Correct, ''camp'' is a metaphor for ''here'', hence if we are "here", Jesus suffered not "here", but "outside" here, i.e. outside the earth: in heaven.
Chris Hansen wrote:
Fri Jun 26, 2020 8:07 am
"how can Jesus be descendant of Judah in Hebrews, when he is 'proclaimed high priest according to order of Melchizedek'', notoriously 'without father nor mother, without genealogy, etc'' ? The best answer is that Hebrews was interpolated where it talks about provenance from Judah."

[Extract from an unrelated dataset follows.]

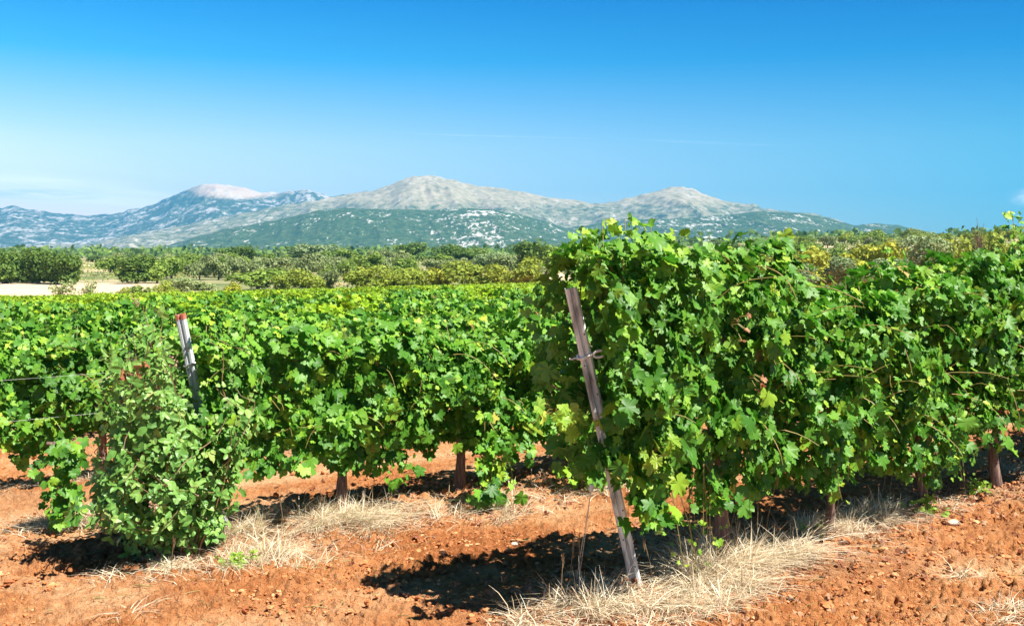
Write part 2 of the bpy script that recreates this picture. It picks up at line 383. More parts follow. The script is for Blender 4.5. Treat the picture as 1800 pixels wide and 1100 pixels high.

You are conflating Melchizedek with Jesus. Hebrews does not say that Jesus *is* Melchizedek, but "according to the order of Melchizedek". It is Melchizedek who is "Without father or mother, without genealogy, without beginning of days or end of life, resembling the Son of God, he remains a priest forever."

Your argument for Jesus having no genealogy is based on a conflation and is inaccurate to the text.
Jesus is not Melkizedek, but he is ''according to his order'' just in virtue of his being ''without mother and father, without genealogy etc". A birth by woman is denied, too. It is in evidence.
Nihil enim in speciem fallacius est quam prava religio. -Liv. xxxix. 16.